Concrètement, Campus France est chargée de faire la sélection des étudiants étrangers qui veulent faire des études en France. Les concernés doivent constituer un dossier compilant relevés de notes, diplôme, lettre de motivation, justificatif de domicile et pièce d’identité ainsi qu’un test de français (niveau B1 requis). Après examen du dossier, l’instance procède à un entretien, puis délivre à l’issue une attestation de fin de procédure Campus France. Ce document est obligatoire pour faire la demande d’un visa long séjour pour études, valable de quatre mois à un an. Sur l’année 2024/2025, 87% des étudiants acceptés via la procédure «Études en France» ont obtenu leurs visas, a annoncé l’ambassade de France en Algérie. «Concrètement, les visas étudiants sont accordés par le consulat, sans que le ministère de l’Intérieur ne soit associé à la procédure», pointe un fin connaisseur de l’Algérie au Figaro. Qui cite pour exemple le cas de Nour Atallah, cette étudiante palestinienne venue faire ses études en France cet été et qui avait tenu des propos antisémites sur ses réseaux sociaux avant d’arriver dans l’Hexagone. L’affaire avait suscité une vaste polémique sur le système de délivrances des visas.

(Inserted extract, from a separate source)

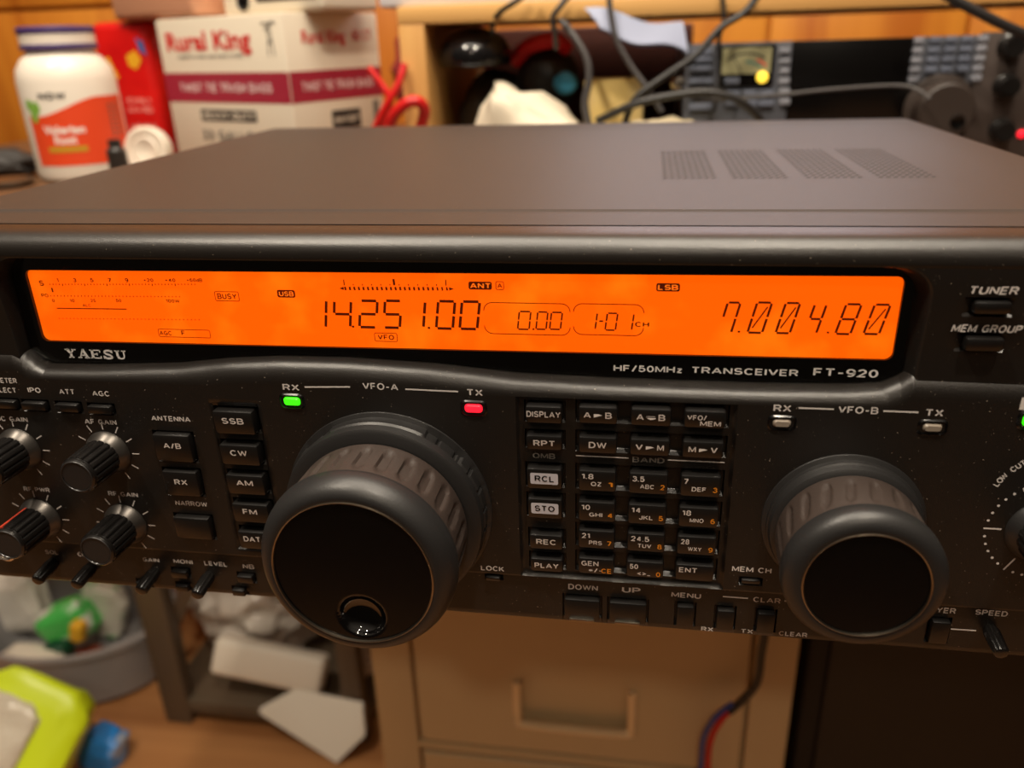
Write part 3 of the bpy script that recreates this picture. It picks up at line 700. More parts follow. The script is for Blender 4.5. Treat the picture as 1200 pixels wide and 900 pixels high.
def small_knob(cx, cz, R=6.7, yf=-25.5, pointer=None, sk=None):
    b = M()
    def fl(i, th, r, t): return r*(1-.10*(1-smooth(abs(math.sin(th*8))*1.7))) if 1 <= i <= 3 else r
    b.lathe([(R*.9, 3.4), (R, 4), (R, 8), (R*.97, -yf-8-1.6), (R*.93, -yf-8-1.5), (R*.92, -yf-8-.6), (R*.84, -yf-8), (R*.76, -yf-8), (R*.72, -yf-8-.5), (.001, -yf-8-.5)], (cx, -8, cz), n=128, mod=fl)
    k = b.build('control_knob', fluted, rad)
    M().lathe([(R*1.22, .1), (R*1.2, .8), (R*1.1, 1.6), (R*1.0, 3.1), (R*.9, 3.8), (R*.6, 3.9)], (cx, -8, cz), n=64).build('skirt', sk or skirtm, k)
    M().lathe([(R*.86, -yf-8-.15), (R*.83, -yf-8+.12), (R*.78, -yf-8+.12), (R*.75, -yf-8-.2)], (cx, -8, cz), n=64).build('cap_ring', rimm, k)
    if pointer is not None:
        a = math.radians(pointer); d = (math.cos(a), math.sin(a))
        M().box(-.45, .45, yf-.1, -12, R*.9, R+.25, .1).build('pointer_line', redm, k) if False else None
        p = M(); rr_ = R+.12
        q = [(cx+d[0]*rr_-d[1]*s*.45, y, cz+d[1]*rr_+d[0]*s*.45) for y in (yf+1, -12) for s in (-1, 1)]
        p.add(q+[(v[0]-d[0]*.6, v[1], v[2]-d[1]*.6) for v in q], [(0, 1, 3, 2), (4, 6, 7, 5), (0, 4, 5, 1), (2, 3, 7, 6), (0, 2, 6, 4), (1, 5, 7, 3)])
        o = p.build('pointer_line', redm, k); o['label'] = 'red pointer line'
for i, (cx, cz) in enumerate(KN): small_knob(cx, cz, pointer=100 if i == 2 else None)
small_knob(DX, DZ, 8.6, -25, sk=rimm)
def stub(cx, cz, l=9.5, r=2.5, dx=0):
    def fl(i, th, a, t): return a*(1-.08*(math.sin(th*9) > 0)) if 1 <= i <= 2 else a
    M().lathe([(r*.8, -1), (r, 1), (r*.95, l-1), (r*.8, l-.2), (r*.6, l), (.01, l)], (cx, -7, cz), (0, -1, -.12), n=72, mod=fl).build('stub_knob', fluted, rad)
for cx, cz in ((-167.6, -126.8), (-151.8, -127.4), (-126, -127.6), (-104.2, -127.6), (161.5, -125.4)): stub(cx, cz)
M().lathe([(4.6, -.5), (4.6, 1), (3.9, 1.4), (3.4, 1), (3.2, -3)], (-186, -7, -122), n=40).build('phone_jack', chrome, rad)

# ------------------------------------------------------------------ shelf and clutter behind the transceiver
shelfwood = wood('pale_pine_board', (226, 176, 108), (204, 150, 84), 16, axis='X')
postwood = wood('pale_pine_post', (226, 176, 108), (204, 150, 84), 16)
SH = -65
ls = thing('long_shelf', 'long dark wooden shelf along the wall behind the large transceiver', 'shelf', (-70, 700, -147))
M().box(-860, 640, 380, 1046, SH-18, SH, 2).build('shelf_board', deskm, ls)
for lx in (-260, 600): M().box(lx, lx+18, 400, 990, -147, SH-18, 1).build('shelf_support', deskm, ls)
hu = thing('wooden_hutch', 'pale pine hutch with a wide top board and a front post, over the cables', 'shelf', (217, 640, SH))
M().box(-166, 640, 505, 770, 65.2, 79.5, 1.5).build('top_board', shelfwood, hu)
M().box(-166, -143, 505, 770, SH, 65.2, 1.5).build('post', postwood, hu)
M().box(622, 640, 505, 770, SH, 65.2, 1.5).build('post', postwood, hu)

# supplement bottle
whitep = mat('white_bottle_plastic', (236, 226, 212), .3); labelp = mat('bottle_label_orange', (228, 72, 30), .5); purp = mat('purple_cap', (70, 52, 104), .4); leafm = mat('leaf_green', (128, 176, 70), .5); goldm = mat('gold_strip', (196, 150, 40), .5); inkb = mat('black_ink', (40, 34, 32), .6); inkwh = mat('white_ink', (245, 235, 225), .6); greytx = mat('grey_small_print', (120, 84, 70), .6)
bx, by, R = -516, 540, 44.5
bt = thing('supplement_bottle', 'white plastic supplement bottle with an orange label and purple rimmed cap', 'bottle', (bx, by, SH))
b_ = M().lathe([(0.01, 0), (R-6, 0), (R-1.5, 3), (R, 8), (R, 92), (R-2, 103), (R-8, 112), (R-14, 117), (30, 119), (30, 124)], (bx, by, SH), (0, 0, 1), 64).build('body', whitep, bt)
la = M(); rows = []
def cyl(p, r=R+.3, a0=-100): a = math.radians(a0)+p[0]/r; return (bx+r*math.cos(a), by+r*math.sin(a), SH+p[2])
for j in range(2):
    rows.append([cyl((u, 0, 16 if j else 62+(16*smooth((u+30)/60))), R+.25, -60) for u in range(-42, 62, 3)])
la.grid(rows[::-1])
for t, p, h, w, mt in (('Valerian', (-8, 50), 7.5, 38, 1), ('Root', (-8, 40.5), 7.5, 20, 1), ('250 CAPS', (-8, 31), 2.4, 12, 2)):
    if mt == 1: la.text(t, p, h, w, y=0, mat=mt, bold=.03, xf=lambda q: cyl(q, R+.6, -60))
for k in range(12): la.add([cyl((q[0], 0, q[1]), R+.6, -60) for q in ((-26+k*3, 29), (-23+k*3, 29), (-23+k*3, 34), (-26+k*3, 34))], [(0, 1, 2, 3)], 2, False)
for k in range(8): la.add([cyl((q[0], 0, q[1]), R+.6, -60) for q in ((38, 40+k*4), (50, 40+k*4), (50, 42.6+k*4), (38, 42.6+k*4))], [(0, 1, 2, 3)], 3, False)
la.text('NOW', (-12, 80), 6.5, 25, y=0, mat=4, bold=.05, xf=lambda q: cyl(q, R+.4, -60))
for k, (u, z) in enumerate(((-34, 62), (-30, 70), (-38, 72))): la.add([cyl((u+4.5*math.cos(a*.7854), 0, z+6*math.sin(a*.7854)), R+.4, -60) for a in range(8)], [tuple(range(8))], 5, False)
la.build('label', [labelp, inkwh, goldm, greytx, inkb, leafm], bt)
cp = M().lathe([(33, 120), (34.5, 121), (34.5, 124), (33.5, 125), (33.5, 134), (34.5, 135), (34.5, 139), (33, 140.5), (.01, 140.5)], (bx, by, SH), (0, 0, 1), 48, mats=[0, 0, 0, 1, 0, 0, 0, 0]); cp.build('cap', [purp, whitep], bt)
tag(M().lathe([(5, 0), (6.5, 1), (6.5, 2.2), (5, 3), (5, 0)], (-572, 600, SH+64), (0, -1, 0), 24).lathe([(1.6, -440), (1.6, 0)], (-572, 600, SH+62), (0, -1, 0), 10).build('ring_hook', silver), 'small grey metal ring hook sticking out beside the white bottle', 'hook')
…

«Filtre simplement académique»

«C’est un filtre simplement académique. L’objectif de Campus France, comme de certaines universités françaises, est de faire venir des étudiants pour faire du chiffre. C’est aussi une source de revenus», poursuit encore la source. D’autant que selon cette dernière, «On sait qu’en général, les étudiants algériens ne reviennent pas en Algérie, sauf exceptions. C’est une voie d’immigration légale.» Le ministère de l’Intérieur, chargé de la politique migratoire française, réclame d’ailleurs depuis plusieurs années de récupérer la main sur l’ensemble du système de délivrance des visas.

Au total, sur l’année scolaire 2023/2024, 34.269 étudiants algériens étudiaient en France - soit une hausse de 10% en cinq ans. L’Algérie représente le deuxième contingent d’étudiants en France, derrière le Maroc (43.354, en hausse de 4% sur cinq ans) et la Chine (27.123, en baisse de 5% depuis cinq ans). «Traditionnellement, dans la diplomatie française, on mettait le domaine culturel à l’abri des vicissitudes politiques. Nous avons encore nos alliances culturelles en Russie, par exemple», nuance de son côté l’ex-ambassadeur et directeur de recherche à l’IRIS Jean de Gliniasty. Pour le diplomate, «cette déconnexion reste utilise pour le rayonnement de la France.»